>> start

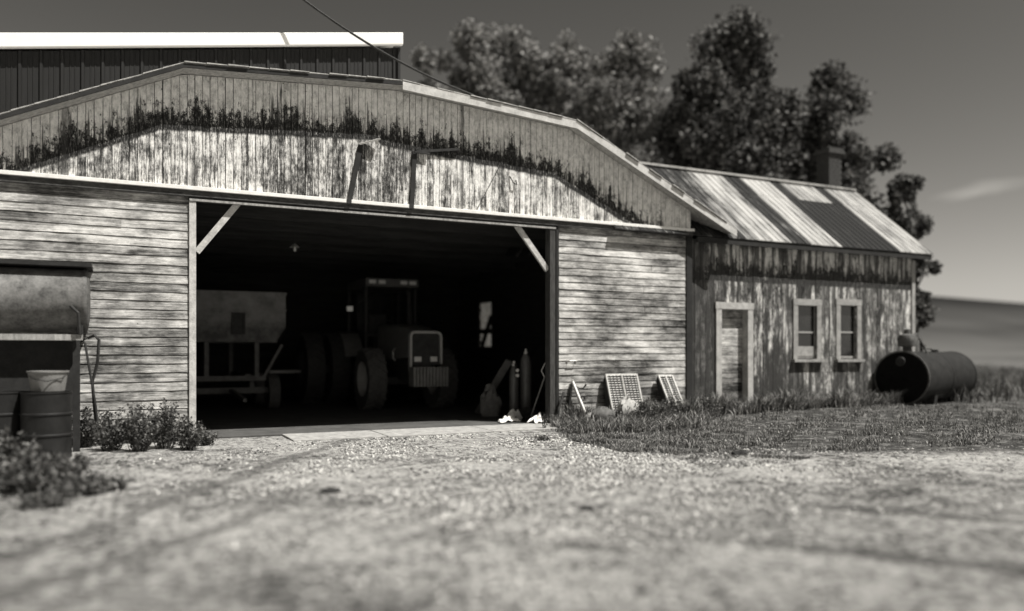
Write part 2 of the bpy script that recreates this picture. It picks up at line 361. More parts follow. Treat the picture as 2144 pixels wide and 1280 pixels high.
# ------------------------------------------------------------------ barn
barn = thing('barn', 'big weathered wooden barn with gambrel roof and wide open dark doorway', 'barn', (4.4, 0, 0))
DX0, DX1, DZ = P(410, 600).x, P(1150, 600).x, 3.93
HB = 4.06
def vplanks(mb, x0, x1, wd, zlo, zhi, y, opens=(), th=.022):
    x = x0
    while x < x1 - .02:
        w2 = min(wd*random.uniform(.93, 1.07), x1-x); gp_ = random.choice((.003, .004, .007)); a, b = x+gp_, x+w2-gp_
        z0 = zlo(x) if callable(zlo) else zlo
        segs = [(z0-random.uniform(0, .03), None)]
        m = (a+b)/2; cuts = sorted([(o[2], o[3]) for o in opens if o[0] < m < o[1]])
        r = random.random(); yy = y + random.uniform(-.005, .003)
        zs = []; z = z0 - random.uniform(0, .02)
        for (ca, cb) in cuts: zs.append((z, ca)); z = cb
        zs.append((z, None))
        for (za, zb) in zs:
            if zb is None: ta, tb = zhi(a), zhi(b)
            else: ta = tb = zb
            if ta - za < .02: continue
            jx = random.uniform(-.002, .002)
            mb.add([(a,yy-th,za),(b,yy-th,za),(b,yy,za),(a,yy,za),(a+jx,yy-th,ta),(b+jx,yy-th,tb),(b+jx,yy,tb),(a+jx,yy,ta)],
                   [(0,3,2,1),(4,5,6,7),(0,1,5,4),(1,2,6,5),(2,3,7,6),(3,0,4,7)], r)
        x += w2
g = MB(); vplanks(g, BX0, BX1, .118, HB, lambda x: roofz(x)-.04, 0.0); g.build('gable_wall', M_gable, barn)
bk = MB()      # inner sheathing behind the planks, front wall panels, side and back walls
def gpoly(xa, xb, zb):
    xs = [xa] + [v for v in (RX-KX, RX, RX+KX) if xa < v < xb] + [xb]
    return [(xa, zb)] + [(xb, zb)] + [(x, roofz(x)-.06) for x in reversed(xs)]
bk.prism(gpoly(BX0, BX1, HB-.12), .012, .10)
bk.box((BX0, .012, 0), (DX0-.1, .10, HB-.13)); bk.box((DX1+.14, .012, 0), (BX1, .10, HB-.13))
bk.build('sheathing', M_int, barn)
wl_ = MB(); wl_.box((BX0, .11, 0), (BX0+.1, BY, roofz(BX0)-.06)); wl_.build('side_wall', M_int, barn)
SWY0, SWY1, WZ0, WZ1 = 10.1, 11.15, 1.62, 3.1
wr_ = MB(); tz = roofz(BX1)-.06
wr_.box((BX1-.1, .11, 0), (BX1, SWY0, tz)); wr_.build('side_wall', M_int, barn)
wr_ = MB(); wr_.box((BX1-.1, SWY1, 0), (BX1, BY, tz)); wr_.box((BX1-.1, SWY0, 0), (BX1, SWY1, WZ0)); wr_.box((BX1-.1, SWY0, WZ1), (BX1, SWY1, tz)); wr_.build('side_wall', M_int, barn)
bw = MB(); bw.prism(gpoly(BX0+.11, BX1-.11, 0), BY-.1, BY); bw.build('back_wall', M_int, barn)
n = N('torn_plastic'); tr = n.new('ShaderNodeBsdfTranslucent'); tr.inputs[0].default_value = T(.9); mx = n.new('ShaderNodeMixShader'); mx.inputs[0].default_value = .85
n.link(n.b.outputs[0], mx.inputs[1]); n.link(tr.outputs[0], mx.inputs[2]); n.link(mx.outputs[0], n.t.nodes['Material Output'].inputs[0]); n.fin(T(.7), .4); M_plast = n.m
wp = MB()
for k in range(14):
    for i in range(6):
        za = WZ0+(WZ1-WZ0)*k/14; zb_ = WZ0+(WZ1-WZ0)*(k+1)/14; ya = SWY0+(SWY1-SWY0)*i/6; yb_ = SWY0+(SWY1-SWY0)*(i+1)/6
        j = lambda: random.uniform(-.03, .03)
        wp.add([(BX1-.05+j(), ya, za), (BX1-.05+j(), yb_, za+j()), (BX1-.05+j(), yb_, zb_), (BX1-.05+j(), ya, zb_+j())], [(0,1,2,3)])
win = MB(); fx = BX1-.13
win.box((fx, SWY0-.06, WZ0-.06), (BX1-.101, SWY0, WZ1+.06)); win.box((fx, SWY1, WZ0-.06), (BX1-.101, SWY1+.06, WZ1+.06)); win.box((fx, SWY0, 2.05), (BX1-.101, SWY1, 2.22))
win.bar((fx, SWY0, 2.6), (fx, SWY1-.3, 1.62), .25, .03, (1,0,0))
wo_ = win.build('window', M_black, barn); wp.build('pane', M_plast, wo_)
# roof: two shallow and two steep slopes
rf = MB(); OV = .35
prof = [(RX-EX, EZ), (RX-KX, KZ), (RX, RZ), (RX+KX, KZ), (RX+EX, EZ)]
for (xa, za), (xb, zb) in zip(prof[:-1], prof[1:]):
    nn = 14; L = math.hypot(xb-xa, zb-za)
    rf.prism([(xa, za-.03), (xb, zb-.03), (xb, zb+.035), (xa, za+.035)], -OV, BY+.3)
    nr = int(L/.3)
    for k in range(nr):
        t = (k+.5)/nr; x, z = xa+(xb-xa)*t, za+(zb-za)*t+.035; j = random.uniform(-.05, .015)
        rf.prism([(x-.16, z+.002-(zb-za)/(xb-xa)*.16), (x+.15, z+.002+(zb-za)/(xb-xa)*.15), (x+.15, z+.012+(zb-za)/(xb-xa)*.15), (x-.16, z+.022-(zb-za)/(xb-xa)*.16)], -OV-.02+j, BY)
rf.build('roof', M_shing, barn)
rk = MB(); rkd = MB()
for k, ((xa, za), (xb, zb)) in enumerate(zip(prof[:-1], prof[1:])):
    m_ = rk if k >= 2 else rkd; h = .12 if k >= 2 else .04
    m_.prism([(xa, za-h), (xb, zb-h), (xb, zb+.02), (xa, za+.02)], -OV-.028, -OV-.002)
rk.build('rake_board', simple('worn_rake_paint', .50, .7, 0, .35, 6, .2), barn)
rkd.build('rake_board', M_black, barn)['label'] = 'dark narrow rake board'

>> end

— Do this —
Pictures stay out. Repeat only the lines from the beginning of the data through the line that has "wr_.box((BX1-.1, .11, 0), (BX1, SWY0, tz));".

— Written solution —
Write part 2 of the bpy script that recreates this picture. It picks up at line 361. More parts follow. Treat the picture as 2144 pixels wide and 1280 pixels high.
# ------------------------------------------------------------------ barn
barn = thing('barn', 'big weathered wooden barn with gambrel roof and wide open dark doorway', 'barn', (4.4, 0, 0))
DX0, DX1, DZ = P(410, 600).x, P(1150, 600).x, 3.93
HB = 4.06
def vplanks(mb, x0, x1, wd, zlo, zhi, y, opens=(), th=.022):
    x = x0
    while x < x1 - .02:
        w2 = min(wd*random.uniform(.93, 1.07), x1-x); gp_ = random.choice((.003, .004, .007)); a, b = x+gp_, x+w2-gp_
        z0 = zlo(x) if callable(zlo) else zlo
        segs = [(z0-random.uniform(0, .03), None)]
        m = (a+b)/2; cuts = sorted([(o[2], o[3]) for o in opens if o[0] < m < o[1]])
        r = random.random(); yy = y + random.uniform(-.005, .003)
        zs = []; z = z0 - random.uniform(0, .02)
        for (ca, cb) in cuts: zs.append((z, ca)); z = cb
        zs.append((z, None))
        for (za, zb) in zs:
            if zb is None: ta, tb = zhi(a), zhi(b)
            else: ta = tb = zb
            if ta - za < .02: continue
            jx = random.uniform(-.002, .002)
            mb.add([(a,yy-th,za),(b,yy-th,za),(b,yy,za),(a,yy,za),(a+jx,yy-th,ta),(b+jx,yy-th,tb),(b+jx,yy,tb),(a+jx,yy,ta)],
                   [(0,3,2,1),(4,5,6,7),(0,1,5,4),(1,2,6,5),(2,3,7,6),(3,0,4,7)], r)
        x += w2
g = MB(); vplanks(g, BX0, BX1, .118, HB, lambda x: roofz(x)-.04, 0.0); g.build('gable_wall', M_gable, barn)
bk = MB()      # inner sheathing behind the planks, front wall panels, side and back walls
def gpoly(xa, xb, zb):
    xs = [xa] + [v for v in (RX-KX, RX, RX+KX) if xa < v < xb] + [xb]
    return [(xa, zb)] + [(xb, zb)] + [(x, roofz(x)-.06) for x in reversed(xs)]
bk.prism(gpoly(BX0, BX1, HB-.12), .012, .10)
bk.box((BX0, .012, 0), (DX0-.1, .10, HB-.13)); bk.box((DX1+.14, .012, 0), (BX1, .10, HB-.13))
bk.build('sheathing', M_int, barn)
wl_ = MB(); wl_.box((BX0, .11, 0), (BX0+.1, BY, roofz(BX0)-.06)); wl_.build('side_wall', M_int, barn)
SWY0, SWY1, WZ0, WZ1 = 10.1, 11.15, 1.62, 3.1
wr_ = MB(); tz = roofz(BX1)-.06
wr_.box((BX1-.1, .11, 0), (BX1, SWY0, tz)); wr_.build('side_wall', M_int, barn)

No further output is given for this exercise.